Digital Transformation in Manufacturing sector – an early adopter of 5G virtual networks
The manufacturing vertical has been among the early adopters of 5G virtual networks. Manufacturers have deployed 5G virtual networks in factories to support mobile assets such AGVs, as well as applications that drive productivity gains, health, and safety, such as video surveillance. In China, Media Group – one of the largest home appliances manufacturing company has adopted a 5G virtual network with the help of solution partners Huawei and China telecom. Media Group has established 11 application scenarios and 1 laboratory and is leveraging 5G to operate services such as data collection, modeling and data feedback. This has helped significantly improve production efficiency. The organization has worked out the application of Industrial Internet + 5G + AI in various fields including production safety, flexible manufacturing, and smart logistics, which has effectively reduced the costs of production and maintenance and the cost of production line self-inspection. Ultimately, this has helped in increasing the overall operation and maintenance efficiency by 17% and decreased the costs by 10%.

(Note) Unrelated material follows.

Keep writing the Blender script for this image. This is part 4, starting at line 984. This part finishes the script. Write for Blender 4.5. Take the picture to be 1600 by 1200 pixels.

With 5G enabled technologies such as collaborative mobile robots, self-driving machines, Automatic Guided Vehicles (AGVs), augmented reality (AR) predictive maintenance, AR/VR headsets, digital twins etc., at the foundation of smart factories – 5G virtual networks offer remarkable benefits to manufacturers. Manufacturing industry leaders are heavily relying on 5G virtual networks to future-proof their plants to remain competitive and drive operation excellence. The success from the manufacturing sector will soon resonate amongst all sectors and will push them to follow a similar path towards digitally transforming their business.
Although the hype surrounding 5G centers on its ability to deliver superior consumer experience through faster speeds for consumer applications. However, while building a digital transformation and a consolidated network strategy CIOs and IT leaders should take into consideration the potential of 5G Virtual Network which can equip organizations with improved customization abilities and full control of their own connectivity while delivering higher speeds, lower latency and robust reliability as compared to existing commercial services like 4G LTE or other network infrastructure.